Monday, October 15, 2007

Sustainability and a $2500 car


According to the recent automotive trends, soon there will be a $2500 car on the market, introduced by an Indian automaker and perhaps, soon after, about half a dozen of similarly priced models by other automakers, including such well known ones as Toyota and Renault.

Cars for the people, for lots and lots of people, who now have none. Can you imagine what that can do to the environment?

It is easy - and sooooooo politically correct - to see this trend as a horror scenario...

And yet I can't stop thinking of the other side of the coin: of the joy of all those, who, for the first time, will gain the freedom of movement. Because car to most of us is freedom, whether we perceive it as such or not. And to many it can also mean an opportunity to make a better living.

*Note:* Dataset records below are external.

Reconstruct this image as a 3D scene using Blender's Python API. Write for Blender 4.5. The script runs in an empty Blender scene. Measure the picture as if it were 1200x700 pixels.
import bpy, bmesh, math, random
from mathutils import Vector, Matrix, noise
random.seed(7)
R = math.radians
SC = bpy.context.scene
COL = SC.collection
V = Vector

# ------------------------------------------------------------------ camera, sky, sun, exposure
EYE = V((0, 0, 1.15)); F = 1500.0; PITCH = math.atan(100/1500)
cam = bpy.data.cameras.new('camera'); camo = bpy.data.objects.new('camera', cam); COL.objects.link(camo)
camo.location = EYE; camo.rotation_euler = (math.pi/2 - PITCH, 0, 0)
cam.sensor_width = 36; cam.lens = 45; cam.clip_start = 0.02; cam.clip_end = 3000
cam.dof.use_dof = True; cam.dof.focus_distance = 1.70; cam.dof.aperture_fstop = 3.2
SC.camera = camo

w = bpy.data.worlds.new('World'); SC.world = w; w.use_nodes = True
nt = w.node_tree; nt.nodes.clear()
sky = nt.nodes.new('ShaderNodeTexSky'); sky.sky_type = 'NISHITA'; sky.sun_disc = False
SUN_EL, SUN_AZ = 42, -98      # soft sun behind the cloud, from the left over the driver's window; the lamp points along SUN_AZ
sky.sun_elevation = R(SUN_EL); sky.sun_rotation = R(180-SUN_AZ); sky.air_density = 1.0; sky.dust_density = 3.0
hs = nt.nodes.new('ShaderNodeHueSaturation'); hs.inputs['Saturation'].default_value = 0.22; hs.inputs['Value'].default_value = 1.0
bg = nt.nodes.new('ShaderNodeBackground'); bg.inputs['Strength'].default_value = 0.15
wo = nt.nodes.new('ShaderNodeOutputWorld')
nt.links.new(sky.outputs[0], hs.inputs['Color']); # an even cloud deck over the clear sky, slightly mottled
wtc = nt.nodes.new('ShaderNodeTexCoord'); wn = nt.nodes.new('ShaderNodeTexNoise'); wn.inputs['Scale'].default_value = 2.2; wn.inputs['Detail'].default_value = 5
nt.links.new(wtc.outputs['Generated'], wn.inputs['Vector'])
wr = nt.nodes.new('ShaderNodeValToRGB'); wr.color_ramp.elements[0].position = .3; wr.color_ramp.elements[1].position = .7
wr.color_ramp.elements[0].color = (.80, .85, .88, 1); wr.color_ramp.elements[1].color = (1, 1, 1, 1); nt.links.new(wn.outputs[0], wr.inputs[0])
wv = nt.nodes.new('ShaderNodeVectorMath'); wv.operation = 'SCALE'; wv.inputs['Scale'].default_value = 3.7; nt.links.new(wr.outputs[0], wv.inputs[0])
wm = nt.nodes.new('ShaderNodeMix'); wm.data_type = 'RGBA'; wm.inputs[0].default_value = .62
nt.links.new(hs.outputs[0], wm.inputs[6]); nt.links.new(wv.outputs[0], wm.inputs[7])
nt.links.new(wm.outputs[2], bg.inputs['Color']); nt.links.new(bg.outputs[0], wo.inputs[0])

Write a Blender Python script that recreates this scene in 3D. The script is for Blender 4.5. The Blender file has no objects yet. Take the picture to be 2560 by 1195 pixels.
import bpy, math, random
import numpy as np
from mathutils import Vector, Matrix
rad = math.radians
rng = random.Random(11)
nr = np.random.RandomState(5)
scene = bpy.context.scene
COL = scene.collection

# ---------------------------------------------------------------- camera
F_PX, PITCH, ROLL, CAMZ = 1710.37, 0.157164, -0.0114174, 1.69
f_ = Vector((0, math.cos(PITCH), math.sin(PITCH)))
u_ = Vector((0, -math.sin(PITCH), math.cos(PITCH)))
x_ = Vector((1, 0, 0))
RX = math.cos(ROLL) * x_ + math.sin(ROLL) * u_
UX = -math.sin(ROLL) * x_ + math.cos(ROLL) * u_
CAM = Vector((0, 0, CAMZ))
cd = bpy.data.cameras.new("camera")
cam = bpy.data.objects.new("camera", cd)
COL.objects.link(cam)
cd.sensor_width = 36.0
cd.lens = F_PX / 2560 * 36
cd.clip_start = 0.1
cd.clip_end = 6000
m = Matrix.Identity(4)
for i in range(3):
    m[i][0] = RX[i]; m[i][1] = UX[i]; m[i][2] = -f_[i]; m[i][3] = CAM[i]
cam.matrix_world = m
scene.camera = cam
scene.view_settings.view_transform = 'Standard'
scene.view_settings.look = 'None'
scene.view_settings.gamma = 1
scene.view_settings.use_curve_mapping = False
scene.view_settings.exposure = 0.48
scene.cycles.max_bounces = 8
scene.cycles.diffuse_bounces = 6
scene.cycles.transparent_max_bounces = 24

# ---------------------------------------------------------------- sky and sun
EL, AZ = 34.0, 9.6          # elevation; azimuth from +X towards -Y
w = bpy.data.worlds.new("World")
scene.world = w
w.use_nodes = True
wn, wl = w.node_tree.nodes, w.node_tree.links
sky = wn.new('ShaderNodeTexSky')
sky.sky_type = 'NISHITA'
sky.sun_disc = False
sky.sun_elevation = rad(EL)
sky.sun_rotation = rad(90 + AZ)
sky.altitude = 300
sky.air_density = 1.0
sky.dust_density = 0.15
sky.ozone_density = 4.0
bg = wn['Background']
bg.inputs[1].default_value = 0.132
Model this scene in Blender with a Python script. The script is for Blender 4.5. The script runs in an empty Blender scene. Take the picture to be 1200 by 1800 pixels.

Born and raised in a communist country I - like most others there - was deprived that freedom and remember how I felt when, after I defected to Sweden, I purchased my first car, a used Volkswagen Beetle and was no longer dependent on commuting and moving around using only public transportation.
How could I now begrudge millions of others the same joy, the same freedom, the same opportunity ???

There should be other ways to take care of the environment, without limiting people's freedom of movement.

A basic car for the masses is not an ego driven purchase... (like a MacMansion, an environment "friendly" Hollywood star's mansion or ... Gore's mansion) but we need to make it - and all other modes of transportation, a lot more environment friendly.



A couple of years ago I had been offered an opportunity to work with an anti-car organization in Europe. They praised the imagined beauty of the earth's landscapes without paved roads, when all the cars were banned and removed.... and propagated banning and removing all cars.

But I thought, how are we to move through that pristine landscape??? On horse back??? Or on foot???


I refused to work with that organization, considering their ideas not only unrealistic, but counterproductive for the mankind - even though, theoretically, they might have been good for the environment.

Their approach to cars reminded me of an approach of American feminists towards modern technology that shocked me during an academic conference in Canada in the early eighties.

At that conference I happened to attend several discussions of a scholarly? feminist? movement? which - to my utmost horror - propagated turning our backs on technological development, on modern way of living, propagating instead creating and embracing small, isolated? labor intensive societies as women friendly. I was abhorred.

The communist regimes at that time still held a lot of the world's population hostage and those lunatic (pardon) ideas of perhaps well meaning, but totally divorced from reality American feminist scholars (???), who probably never experienced a day of life in a closed, labor intensive society, "free" from modern tools for work, transport, communication, were aiding communist and other authoritarian regimes. Communism - like other oppressive, authoritarian regimes - liked to isolate in order to control easier.

And how a renewed enslavement of women in the drudgery of a labor intensive work was going to aid their emancipation???

I tried to argue with them how much they were aiding authoritarian regimes and - generally - the oppression of women through propagating such models of society as desirable, but I was quickly labeled as a super reactionary black sheep and dismissed.

A feminist ( in the sense: pro emancipation) myself, I felt somewhat guilty being actually happy that nobody at that time listened to those women and their ideas did not take any hold, did not bring any fruit. Or we would have a world in which not even those anti-technology, anti-development feminists would like to live.

Similarly, an environmentalist myself, I do hope now that nobody will start propagating an anti-car, anti personal freedom of movement global police regime of sorts for the sake of environment.

Yes, environment is important. Very, VERY important. But so are people, their rights, dreams, aspirations and their freedom to pursue them. Sustainability to me means taking care of the environment while taking care of the people.

Let's save the planet through creativity, ingenuity, inventiveness, not through begrudging the people in less developed countries the standard of living that we enjoy... and don't want to give up. Let's think progressively, not regressively...... please.